> Written request
Retype the whole listing below, character for character.

> Dataset content
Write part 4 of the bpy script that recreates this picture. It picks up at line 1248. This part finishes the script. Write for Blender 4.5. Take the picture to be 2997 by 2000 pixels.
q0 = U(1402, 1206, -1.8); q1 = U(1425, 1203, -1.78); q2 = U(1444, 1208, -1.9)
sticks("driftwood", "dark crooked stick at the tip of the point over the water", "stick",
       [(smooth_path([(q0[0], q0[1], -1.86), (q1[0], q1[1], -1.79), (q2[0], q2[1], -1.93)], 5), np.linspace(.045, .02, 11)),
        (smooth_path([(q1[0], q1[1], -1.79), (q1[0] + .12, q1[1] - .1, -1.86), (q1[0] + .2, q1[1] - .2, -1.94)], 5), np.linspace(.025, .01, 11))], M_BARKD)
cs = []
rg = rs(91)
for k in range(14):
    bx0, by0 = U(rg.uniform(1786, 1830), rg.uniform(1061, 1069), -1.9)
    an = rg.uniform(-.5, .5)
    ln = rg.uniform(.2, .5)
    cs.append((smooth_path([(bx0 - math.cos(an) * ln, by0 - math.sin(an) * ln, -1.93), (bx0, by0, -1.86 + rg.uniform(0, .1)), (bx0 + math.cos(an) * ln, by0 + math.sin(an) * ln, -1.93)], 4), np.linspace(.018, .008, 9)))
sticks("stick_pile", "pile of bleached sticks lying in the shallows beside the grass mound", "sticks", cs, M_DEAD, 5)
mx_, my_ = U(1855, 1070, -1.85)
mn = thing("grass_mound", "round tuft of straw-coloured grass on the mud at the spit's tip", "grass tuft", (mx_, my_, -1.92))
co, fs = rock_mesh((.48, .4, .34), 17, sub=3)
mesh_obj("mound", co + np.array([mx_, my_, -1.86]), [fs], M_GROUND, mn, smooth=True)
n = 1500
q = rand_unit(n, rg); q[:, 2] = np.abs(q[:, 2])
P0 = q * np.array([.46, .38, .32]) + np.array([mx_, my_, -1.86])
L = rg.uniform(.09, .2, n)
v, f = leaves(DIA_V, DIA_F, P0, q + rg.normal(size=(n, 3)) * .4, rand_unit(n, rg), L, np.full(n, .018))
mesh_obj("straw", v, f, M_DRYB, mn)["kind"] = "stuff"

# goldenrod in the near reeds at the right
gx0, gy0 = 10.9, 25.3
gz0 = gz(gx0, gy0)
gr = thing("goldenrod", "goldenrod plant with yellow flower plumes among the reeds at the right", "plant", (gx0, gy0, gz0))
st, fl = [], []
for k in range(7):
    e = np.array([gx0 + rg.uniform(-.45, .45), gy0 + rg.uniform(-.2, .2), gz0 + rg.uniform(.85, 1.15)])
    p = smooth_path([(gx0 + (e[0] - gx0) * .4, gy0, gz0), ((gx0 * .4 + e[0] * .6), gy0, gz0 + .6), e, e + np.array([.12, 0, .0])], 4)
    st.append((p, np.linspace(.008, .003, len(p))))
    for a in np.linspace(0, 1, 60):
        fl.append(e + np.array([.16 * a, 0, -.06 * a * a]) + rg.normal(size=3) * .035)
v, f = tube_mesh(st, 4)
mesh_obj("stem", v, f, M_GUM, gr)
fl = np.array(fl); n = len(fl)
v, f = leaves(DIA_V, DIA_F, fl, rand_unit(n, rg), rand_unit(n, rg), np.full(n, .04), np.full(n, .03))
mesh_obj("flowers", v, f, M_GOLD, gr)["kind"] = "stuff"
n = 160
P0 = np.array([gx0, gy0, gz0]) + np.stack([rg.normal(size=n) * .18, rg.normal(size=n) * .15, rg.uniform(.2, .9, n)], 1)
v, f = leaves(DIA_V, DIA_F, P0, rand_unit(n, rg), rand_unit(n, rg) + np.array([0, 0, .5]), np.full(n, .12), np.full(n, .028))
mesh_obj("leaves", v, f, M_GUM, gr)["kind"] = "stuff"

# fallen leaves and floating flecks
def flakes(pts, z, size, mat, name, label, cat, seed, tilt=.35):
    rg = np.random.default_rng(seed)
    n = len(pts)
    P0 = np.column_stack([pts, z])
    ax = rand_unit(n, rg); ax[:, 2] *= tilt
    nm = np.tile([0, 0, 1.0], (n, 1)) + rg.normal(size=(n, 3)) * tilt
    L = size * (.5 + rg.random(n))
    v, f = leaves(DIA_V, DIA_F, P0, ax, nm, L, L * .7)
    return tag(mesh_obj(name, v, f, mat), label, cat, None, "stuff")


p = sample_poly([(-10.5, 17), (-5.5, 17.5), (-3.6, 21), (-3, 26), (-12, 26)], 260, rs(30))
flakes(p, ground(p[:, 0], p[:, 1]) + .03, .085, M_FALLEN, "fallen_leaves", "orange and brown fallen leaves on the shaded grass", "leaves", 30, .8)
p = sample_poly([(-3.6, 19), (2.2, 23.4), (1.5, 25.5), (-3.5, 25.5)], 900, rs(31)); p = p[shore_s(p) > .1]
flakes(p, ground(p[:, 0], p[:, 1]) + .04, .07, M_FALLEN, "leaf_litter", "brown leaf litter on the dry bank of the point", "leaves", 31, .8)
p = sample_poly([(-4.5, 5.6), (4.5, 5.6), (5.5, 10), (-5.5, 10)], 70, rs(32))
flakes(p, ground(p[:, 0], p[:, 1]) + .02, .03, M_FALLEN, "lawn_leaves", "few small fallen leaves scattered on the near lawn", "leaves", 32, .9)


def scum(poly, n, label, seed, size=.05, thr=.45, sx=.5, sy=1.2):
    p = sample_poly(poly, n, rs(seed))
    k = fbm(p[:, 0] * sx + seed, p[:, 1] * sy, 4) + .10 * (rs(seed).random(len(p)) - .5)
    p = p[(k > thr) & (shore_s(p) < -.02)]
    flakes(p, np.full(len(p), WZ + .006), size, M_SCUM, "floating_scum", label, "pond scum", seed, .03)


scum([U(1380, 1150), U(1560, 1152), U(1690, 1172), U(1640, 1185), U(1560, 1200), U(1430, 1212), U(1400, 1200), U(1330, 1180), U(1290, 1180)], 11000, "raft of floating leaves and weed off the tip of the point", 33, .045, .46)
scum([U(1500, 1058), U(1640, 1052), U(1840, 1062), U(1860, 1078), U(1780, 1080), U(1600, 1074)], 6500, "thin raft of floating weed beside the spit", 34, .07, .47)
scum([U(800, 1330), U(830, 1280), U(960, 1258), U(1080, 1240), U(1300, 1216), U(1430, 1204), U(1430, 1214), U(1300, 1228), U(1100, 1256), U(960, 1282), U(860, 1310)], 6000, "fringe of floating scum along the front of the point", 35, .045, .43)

> Result
Write part 4 of the bpy script that recreates this picture. It picks up at line 1248. This part finishes the script. Write for Blender 4.5. Take the picture to be 2997 by 2000 pixels.
q0 = U(1402, 1206, -1.8); q1 = U(1425, 1203, -1.78); q2 = U(1444, 1208, -1.9)
sticks("driftwood", "dark crooked stick at the tip of the point over the water", "stick",
       [(smooth_path([(q0[0], q0[1], -1.86), (q1[0], q1[1], -1.79), (q2[0], q2[1], -1.93)], 5), np.linspace(.045, .02, 11)),
        (smooth_path([(q1[0], q1[1], -1.79), (q1[0] + .12, q1[1] - .1, -1.86), (q1[0] + .2, q1[1] - .2, -1.94)], 5), np.linspace(.025, .01, 11))], M_BARKD)
cs = []
rg = rs(91)
for k in range(14):
    bx0, by0 = U(rg.uniform(1786, 1830), rg.uniform(1061, 1069), -1.9)
    an = rg.uniform(-.5, .5)
    ln = rg.uniform(.2, .5)
    cs.append((smooth_path([(bx0 - math.cos(an) * ln, by0 - math.sin(an) * ln, -1.93), (bx0, by0, -1.86 + rg.uniform(0, .1)), (bx0 + math.cos(an) * ln, by0 + math.sin(an) * ln, -1.93)], 4), np.linspace(.018, .008, 9)))
sticks("stick_pile", "pile of bleached sticks lying in the shallows beside the grass mound", "sticks", cs, M_DEAD, 5)
mx_, my_ = U(1855, 1070, -1.85)
mn = thing("grass_mound", "round tuft of straw-coloured grass on the mud at the spit's tip", "grass tuft", (mx_, my_, -1.92))
co, fs = rock_mesh((.48, .4, .34), 17, sub=3)
mesh_obj("mound", co + np.array([mx_, my_, -1.86]), [fs], M_GROUND, mn, smooth=True)
n = 1500
q = rand_unit(n, rg); q[:, 2] = np.abs(q[:, 2])
P0 = q * np.array([.46, .38, .32]) + np.array([mx_, my_, -1.86])
L = rg.uniform(.09, .2, n)
v, f = leaves(DIA_V, DIA_F, P0, q + rg.normal(size=(n, 3)) * .4, rand_unit(n, rg), L, np.full(n, .018))
mesh_obj("straw", v, f, M_DRYB, mn)["kind"] = "stuff"

# goldenrod in the near reeds at the right
gx0, gy0 = 10.9, 25.3
gz0 = gz(gx0, gy0)
gr = thing("goldenrod", "goldenrod plant with yellow flower plumes among the reeds at the right", "plant", (gx0, gy0, gz0))
st, fl = [], []
for k in range(7):
    e = np.array([gx0 + rg.uniform(-.45, .45), gy0 + rg.uniform(-.2, .2), gz0 + rg.uniform(.85, 1.15)])
    p = smooth_path([(gx0 + (e[0] - gx0) * .4, gy0, gz0), ((gx0 * .4 + e[0] * .6), gy0, gz0 + .6), e, e + np.array([.12, 0, .0])], 4)
    st.append((p, np.linspace(.008, .003, len(p))))
    for a in np.linspace(0, 1, 60):
        fl.append(e + np.array([.16 * a, 0, -.06 * a * a]) + rg.normal(size=3) * .035)
v, f = tube_mesh(st, 4)
mesh_obj("stem", v, f, M_GUM, gr)
fl = np.array(fl); n = len(fl)
v, f = leaves(DIA_V, DIA_F, fl, rand_unit(n, rg), rand_unit(n, rg), np.full(n, .04), np.full(n, .03))
mesh_obj("flowers", v, f, M_GOLD, gr)["kind"] = "stuff"
n = 160
P0 = np.array([gx0, gy0, gz0]) + np.stack([rg.normal(size=n) * .18, rg.normal(size=n) * .15, rg.uniform(.2, .9, n)], 1)
v, f = leaves(DIA_V, DIA_F, P0, rand_unit(n, rg), rand_unit(n, rg) + np.array([0, 0, .5]), np.full(n, .12), np.full(n, .028))
mesh_obj("leaves", v, f, M_GUM, gr)["kind"] = "stuff"

# fallen leaves and floating flecks
def flakes(pts, z, size, mat, name, label, cat, seed, tilt=.35):
    rg = np.random.default_rng(seed)
    n = len(pts)
    P0 = np.column_stack([pts, z])
    ax = rand_unit(n, rg); ax[:, 2] *= tilt
    nm = np.tile([0, 0, 1.0], (n, 1)) + rg.normal(size=(n, 3)) * tilt
    L = size * (.5 + rg.random(n))
    v, f = leaves(DIA_V, DIA_F, P0, ax, nm, L, L * .7)
    return tag(mesh_obj(name, v, f, mat), label, cat, None, "stuff")


p = sample_poly([(-10.5, 17), (-5.5, 17.5), (-3.6, 21), (-3, 26), (-12, 26)], 260, rs(30))
flakes(p, ground(p[:, 0], p[:, 1]) + .03, .085, M_FALLEN, "fallen_leaves", "orange and brown fallen leaves on the shaded grass", "leaves", 30, .8)
p = sample_poly([(-3.6, 19), (2.2, 23.4), (1.5, 25.5), (-3.5, 25.5)], 900, rs(31)); p = p[shore_s(p) > .1]
flakes(p, ground(p[:, 0], p[:, 1]) + .04, .07, M_FALLEN, "leaf_litter", "brown leaf litter on the dry bank of the point", "leaves", 31, .8)
p = sample_poly([(-4.5, 5.6), (4.5, 5.6), (5.5, 10), (-5.5, 10)], 70, rs(32))
flakes(p, ground(p[:, 0], p[:, 1]) + .02, .03, M_FALLEN, "lawn_leaves", "few small fallen leaves scattered on the near lawn", "leaves", 32, .9)


def scum(poly, n, label, seed, size=.05, thr=.45, sx=.5, sy=1.2):
    p = sample_poly(poly, n, rs(seed))
    k = fbm(p[:, 0] * sx + seed, p[:, 1] * sy, 4) + .10 * (rs(seed).random(len(p)) - .5)
    p = p[(k > thr) & (shore_s(p) < -.02)]
    flakes(p, np.full(len(p), WZ + .006), size, M_SCUM, "floating_scum", label, "pond scum", seed, .03)


scum([U(1380, 1150), U(1560, 1152), U(1690, 1172), U(1640, 1185), U(1560, 1200), U(1430, 1212), U(1400, 1200), U(1330, 1180), U(1290, 1180)], 11000, "raft of floating leaves and weed off the tip of the point", 33, .045, .46)
scum([U(1500, 1058), U(1640, 1052), U(1840, 1062), U(1860, 1078), U(1780, 1080), U(1600, 1074)], 6500, "thin raft of floating weed beside the spit", 34, .07, .47)
scum([U(800, 1330), U(830, 1280), U(960, 1258), U(1080, 1240), U(1300, 1216), U(1430, 1204), U(1430, 1214), U(1300, 1228), U(1100, 1256), U(960, 1282), U(860, 1310)], 6000, "fringe of floating scum along the front of the point", 35, .045, .43)